Like the lower lock ring of the two piece mold, lower lock ring 124 includes a sloped lower wall 136 which together with an upper wall of lower clamp ring form an annular groove for securing an end of the bladder. Lower lock ring 124 further comprises an inner surface 138 which includes a groove or channel 140 thereon. The channel 140 is preferably annular. The channel 140 is in fluid communication with any trapped fluid located between the bladder 120 and the tire A during certain periods of the mold cycle. Channel 140 is in fluid communication with vent channel 144, which provides a pathway to vent the trapped fluid out of the tire mold. Thus, at certain times in the mold cycle, the channel 140 acts as a manifold or pathway to vent the trapped fluid out of the mold.

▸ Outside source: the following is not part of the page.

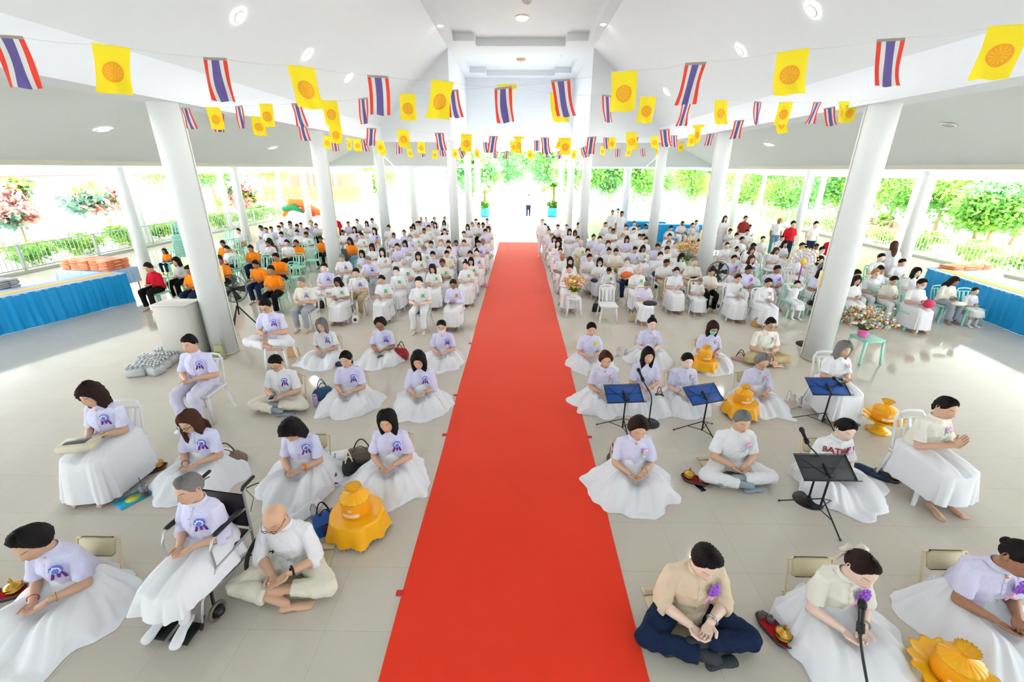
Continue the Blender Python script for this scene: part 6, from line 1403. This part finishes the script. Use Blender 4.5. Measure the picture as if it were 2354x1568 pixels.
# big orange bag on a lap in the right block, teal bag beside it
def lapbag(tile, x, y, col, lb, z=.66, w=.26, h=.14):
    T = TILE[tile]; q = atz(T[0]+x/T[2], T[1]+y/T[2], z); m = MB(); ellip(m, (0, 0, 0), (w/2, .10, h/2), 16, 10); V = folds(m.V(), [f for f in m.f if len(f) == 4], .012, 25., 3); m.v = [V]
    m.build('bag', mat('lapbag_'+lb[:12], col, .6), loc=q, label=lb, cat='bag')
lapbag('C', 1105, 905, (.95, .42, .12), 'bright orange bag on the lap of the grey haired masked woman', .68, .34, .22)
lapbag('C', 1045, 975, (.36, .52, .56), 'teal grey bag on the chair below the orange bag', .50, .30, .12)
lapbag('C', 710, 965, (.08, .15, .30), 'navy bag on the knee of the masked woman near the front right', .52, .20, .12)
lapbag('C', 1380, 1240, (.16, .16, .20), 'black quilted shoulder bag on the lap of the front woman with a yellow flower', .68, .30, .12)
lapbag('D', 180, 830, (.12, .12, .12), 'black bag on the lap of the man with a shoulder strap', .62, .22, .12)
lapbag('E', 880, 1190, (.85, .22, .36), 'red and pink patterned bag on the lap of the masked woman in the right group', .66, .22, .2)
lapbag('E', 1140, 1190, (.92, .89, .78), 'cream bag on the lap of the woman in grey trousers at the right', .63, .28, .1)
lapbag('B', 1225, 830, (.36, .26, .25), 'small dark purse on the lap of the woman in the cream blouse', .64, .12, .09)
lapbag('C', 1725, 1105, (.78, .80, .80), 'pale grey clutch on the lap of the woman in a pale blue mask', .66, .20, .08)
# backpack hanging on a chair, blue chair bag
T = TILE['B']; q = atz(780+45/5.227, 480+520/5.227, .75); bag(A3(q[0], q[1], .45), 0, 'dark olive backpack hanging over a chair in the left rows', (.24, .27, .24), .28, .16, .42, 0, (.15, .15, .14), slump=.2, name='backpack', handle=False)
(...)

Vent channel 144 is connected to hose 150, which is in fluid communication with a valve 152. Valve 152 is preferably a four way valve. Valve 152 is open to atmosphere (vent) during almost all of the cure time of the mold cycle, thus allowing any trapped air between the bladder and tire a path to escape. The exhaust end of valve 152 is connected to pressure switch 154 so that when the circuit of valve 152 is closed, the channels 140,144 are in fluid communication with pressure switch.

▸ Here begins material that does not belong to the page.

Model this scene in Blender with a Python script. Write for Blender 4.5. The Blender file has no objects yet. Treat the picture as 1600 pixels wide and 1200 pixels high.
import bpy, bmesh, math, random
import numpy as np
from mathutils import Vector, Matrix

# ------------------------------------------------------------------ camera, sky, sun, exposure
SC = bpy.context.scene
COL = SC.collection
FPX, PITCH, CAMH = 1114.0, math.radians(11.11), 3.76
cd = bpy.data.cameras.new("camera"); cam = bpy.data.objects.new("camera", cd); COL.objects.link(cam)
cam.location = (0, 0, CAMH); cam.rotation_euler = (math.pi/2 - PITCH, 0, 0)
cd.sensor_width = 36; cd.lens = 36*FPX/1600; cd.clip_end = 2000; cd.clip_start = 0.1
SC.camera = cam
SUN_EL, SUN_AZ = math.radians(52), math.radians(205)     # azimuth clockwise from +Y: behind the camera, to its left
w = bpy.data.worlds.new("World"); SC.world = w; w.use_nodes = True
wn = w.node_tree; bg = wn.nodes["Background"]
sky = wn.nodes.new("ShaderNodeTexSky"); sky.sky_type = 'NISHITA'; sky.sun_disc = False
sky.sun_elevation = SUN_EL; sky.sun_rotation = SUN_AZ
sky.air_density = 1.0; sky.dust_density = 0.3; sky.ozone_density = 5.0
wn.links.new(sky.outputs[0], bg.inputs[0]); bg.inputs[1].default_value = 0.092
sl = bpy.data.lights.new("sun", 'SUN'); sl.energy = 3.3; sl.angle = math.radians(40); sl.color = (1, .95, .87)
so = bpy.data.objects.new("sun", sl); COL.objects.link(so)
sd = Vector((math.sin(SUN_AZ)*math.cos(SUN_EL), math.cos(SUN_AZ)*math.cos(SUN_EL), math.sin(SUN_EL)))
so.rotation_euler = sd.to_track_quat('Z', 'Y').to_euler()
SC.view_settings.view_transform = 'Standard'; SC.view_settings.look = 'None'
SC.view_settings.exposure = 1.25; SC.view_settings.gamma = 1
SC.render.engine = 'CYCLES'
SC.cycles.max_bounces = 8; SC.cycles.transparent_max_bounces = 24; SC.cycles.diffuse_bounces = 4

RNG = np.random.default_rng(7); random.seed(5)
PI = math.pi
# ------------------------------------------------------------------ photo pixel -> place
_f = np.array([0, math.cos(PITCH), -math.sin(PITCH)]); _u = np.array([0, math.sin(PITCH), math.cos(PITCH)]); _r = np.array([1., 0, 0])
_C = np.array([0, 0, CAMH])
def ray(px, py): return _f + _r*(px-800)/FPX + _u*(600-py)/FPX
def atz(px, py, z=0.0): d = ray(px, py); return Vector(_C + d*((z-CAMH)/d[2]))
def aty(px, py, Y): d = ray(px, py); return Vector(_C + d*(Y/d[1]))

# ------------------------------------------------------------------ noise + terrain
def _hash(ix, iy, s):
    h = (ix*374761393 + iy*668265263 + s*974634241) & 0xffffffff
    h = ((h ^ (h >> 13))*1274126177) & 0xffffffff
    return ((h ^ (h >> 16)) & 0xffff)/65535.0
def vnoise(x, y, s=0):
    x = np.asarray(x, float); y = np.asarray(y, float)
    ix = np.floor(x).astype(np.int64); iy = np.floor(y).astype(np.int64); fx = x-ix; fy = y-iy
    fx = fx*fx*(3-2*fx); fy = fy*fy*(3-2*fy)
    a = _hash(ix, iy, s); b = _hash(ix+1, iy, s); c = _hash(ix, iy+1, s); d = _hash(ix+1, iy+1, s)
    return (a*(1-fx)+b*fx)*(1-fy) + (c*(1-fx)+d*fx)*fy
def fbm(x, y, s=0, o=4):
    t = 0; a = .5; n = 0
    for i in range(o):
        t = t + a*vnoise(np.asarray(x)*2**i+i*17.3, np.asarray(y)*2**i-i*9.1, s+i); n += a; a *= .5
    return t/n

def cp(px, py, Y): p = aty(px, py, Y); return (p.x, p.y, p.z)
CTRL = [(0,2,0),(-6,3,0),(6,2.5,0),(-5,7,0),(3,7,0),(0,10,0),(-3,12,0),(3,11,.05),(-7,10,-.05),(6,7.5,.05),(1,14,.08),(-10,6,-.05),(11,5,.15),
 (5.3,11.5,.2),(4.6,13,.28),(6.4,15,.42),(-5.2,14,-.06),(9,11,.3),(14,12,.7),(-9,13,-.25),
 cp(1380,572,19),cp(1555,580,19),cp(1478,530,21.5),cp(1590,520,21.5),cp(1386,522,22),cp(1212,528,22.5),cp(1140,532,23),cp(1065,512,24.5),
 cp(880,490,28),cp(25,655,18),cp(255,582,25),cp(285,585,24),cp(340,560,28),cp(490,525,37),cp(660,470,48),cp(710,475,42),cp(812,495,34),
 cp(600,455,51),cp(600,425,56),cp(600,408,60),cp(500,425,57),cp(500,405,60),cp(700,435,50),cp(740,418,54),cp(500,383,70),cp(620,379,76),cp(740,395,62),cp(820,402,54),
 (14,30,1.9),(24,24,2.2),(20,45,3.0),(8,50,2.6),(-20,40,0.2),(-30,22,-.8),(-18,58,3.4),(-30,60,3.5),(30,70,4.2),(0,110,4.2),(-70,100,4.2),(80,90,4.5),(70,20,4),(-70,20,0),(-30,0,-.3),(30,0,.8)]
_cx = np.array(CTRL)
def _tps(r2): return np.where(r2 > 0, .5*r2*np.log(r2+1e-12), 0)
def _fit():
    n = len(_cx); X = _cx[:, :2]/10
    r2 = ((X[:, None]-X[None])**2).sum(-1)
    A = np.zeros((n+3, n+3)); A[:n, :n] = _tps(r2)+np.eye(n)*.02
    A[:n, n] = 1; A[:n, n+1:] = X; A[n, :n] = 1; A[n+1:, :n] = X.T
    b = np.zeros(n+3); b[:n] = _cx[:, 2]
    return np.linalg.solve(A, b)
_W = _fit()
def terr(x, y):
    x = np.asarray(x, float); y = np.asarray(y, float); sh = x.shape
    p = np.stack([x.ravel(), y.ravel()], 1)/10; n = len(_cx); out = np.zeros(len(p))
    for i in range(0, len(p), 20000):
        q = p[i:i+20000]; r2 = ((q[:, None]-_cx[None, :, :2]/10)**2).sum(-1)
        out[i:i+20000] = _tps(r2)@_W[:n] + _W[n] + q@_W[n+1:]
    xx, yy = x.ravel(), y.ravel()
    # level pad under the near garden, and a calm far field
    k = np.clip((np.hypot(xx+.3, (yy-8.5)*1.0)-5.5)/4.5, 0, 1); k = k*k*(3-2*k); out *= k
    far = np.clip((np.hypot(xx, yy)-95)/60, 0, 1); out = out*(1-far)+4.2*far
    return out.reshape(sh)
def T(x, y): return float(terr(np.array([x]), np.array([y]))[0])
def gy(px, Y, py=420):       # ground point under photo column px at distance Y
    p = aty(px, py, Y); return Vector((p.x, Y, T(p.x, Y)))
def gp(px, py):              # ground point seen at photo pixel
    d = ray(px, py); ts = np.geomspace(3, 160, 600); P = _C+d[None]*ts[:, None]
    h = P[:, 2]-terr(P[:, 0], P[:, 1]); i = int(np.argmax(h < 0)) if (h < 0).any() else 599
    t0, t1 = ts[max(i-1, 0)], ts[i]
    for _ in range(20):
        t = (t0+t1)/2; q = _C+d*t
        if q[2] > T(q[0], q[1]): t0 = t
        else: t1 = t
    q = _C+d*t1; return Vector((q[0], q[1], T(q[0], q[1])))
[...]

Variations in the present invention are possible in light of the description of it provided herein. While certain representative embodiments and details have been shown for the purpose of illustrating the subject invention, it will be apparent to those skilled in this art that various changes and modifications can be made therein without departing from the scope of the subject invention. It is, therefore, to be understood that changes can be made in the particular embodiments described which will be within the full intended scope of the invention as defined by the following appended claims.

Claims

1. A method of detecting leaks in a bladder of a mold having a gaseous inflation cycle and a deflation cycle, the method comprising the steps of:

creating a vent passage in a section of the mold in contact with the a bladder of the mold;

venting said vent passage to atmospheric pressure;

during a portion of the deflation cycle, sensing the pressure in the vent passage.

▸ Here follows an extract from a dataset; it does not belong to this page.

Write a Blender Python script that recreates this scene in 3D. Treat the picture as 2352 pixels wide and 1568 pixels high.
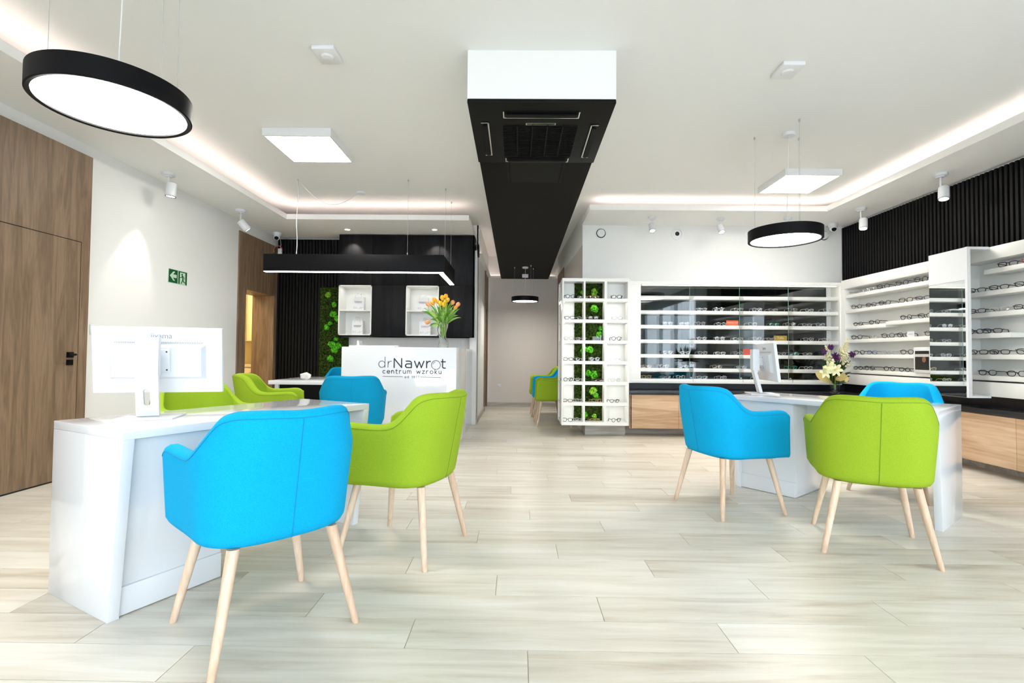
import bpy, bmesh, math, random
from mathutils import Vector, Matrix, noise
C = bpy.context.scene.collection
for o in list(bpy.data.objects): bpy.data.objects.remove(o)
random.seed(7)
PI = math.pi

# ------------------------------------------------------------------ camera, light, exposure
EYE = 1.0597
def setup_camera():
    pitch, roll, yaw = .0270, .0094, -.0099
    F = Vector((math.sin(yaw)*math.cos(pitch), math.cos(yaw)*math.cos(pitch), math.sin(pitch)))
    R = Vector((math.cos(yaw), -math.sin(yaw), 0)); U = R.cross(F)
    R2 = math.cos(roll)*R + math.sin(roll)*U; U2 = -math.sin(roll)*R + math.cos(roll)*U
    M = Matrix((R2, U2, -F)).transposed().to_4x4(); M.translation = (0, 0, EYE)
    cd = bpy.data.cameras.new('camera'); co = bpy.data.objects.new('camera', cd); C.objects.link(co)
    co.matrix_world = M; cd.sensor_width = 36; cd.lens = 1132.0/2352*36; cd.clip_start = .05; cd.clip_end = 200
    bpy.context.scene.camera = co
setup_camera()
sc = bpy.context.scene
sc.view_settings.view_transform = 'Standard'; sc.view_settings.look = 'None'
sc.view_settings.gamma = 1; sc.view_settings.use_curve_mapping = False
sc.view_settings.exposure = 0.74
W = bpy.data.worlds.new('world'); sc.world = W; W.use_nodes = True
bg = W.node_tree.nodes['Background']; bg.inputs[0].default_value = (.80, .90, 1.0, 1); bg.inputs[1].default_value = 5.0

def area(name, loc, rot, sx, sy, power, col=(1, 1, 1), portal=False):
    l = bpy.data.lights.new(name, 'AREA'); l.shape = 'RECTANGLE'; l.size = sx; l.size_y = sy; l.energy = power; l.color = col
    if portal: l.cycles.is_portal = True
    o = bpy.data.objects.new(name, l); C.objects.link(o); o.location = loc; o.rotation_euler = rot; return o
def spot(name, loc, to, power, ang, col=(1, .93, .84), blend=.6, size=.03):
    l = bpy.data.lights.new(name, 'SPOT'); l.energy = power; l.spot_size = math.radians(ang); l.spot_blend = blend; l.color = col; l.shadow_soft_size = size
    o = bpy.data.objects.new(name, l); C.objects.link(o); o.location = loc
    o.rotation_euler = (Vector(to)-Vector(loc)).to_track_quat('-Z', 'Y').to_euler(); return o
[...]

2. The method of claim 1 further comprising the step of determining if the vent passage pressure is greater than 1 psig.

3. The method of claim 1 wherein said vent passage is located in the lock ring.

4. The method of claim 1 wherein said vent passage is located in the lower lock ring.

5. The method of claim 1 wherein said vent passage is located in the upper lock ring.

6. The method of claim 1 wherein said vent passage is located in the clamp ring.

7. The method of claim 1 wherein said vent passage is located in the lower clamp ring.

8. The method of claim 1 wherein said vent passage is located in the upper clamp ring.

9. The method of claim 1 wherein the vent passage is located in the mold ring.

10. The method of claim 1 wherein said vent passage has a first end having an annular shaped groove located adjacent said bladder.

11. The method of claim 1 wherein said mold is a two piece mold.

12. The method of claim 1 wherein said mold is a segmented mold.

13. A mold for molding an article, the mold comprising a lower platen and an upper platen, an inner cavity having an inflatable bladder contained therein, said bladder being mounted to said mold via one or more mounting rings, wherein said one or more mounting rings further comprises a vent passage having a first end adjacent to said bladder wherein said first end comprises an annular shaped groove; said vent passage having a second end in fluid communication with a valve, said valve having a first position connected to vent, and a second position connected to a pressure measuring device.

14. The mold of claim 13 wherein said mold is a two piece mold.

15. The mold of claim 13 wherein the mold is a segmented mold.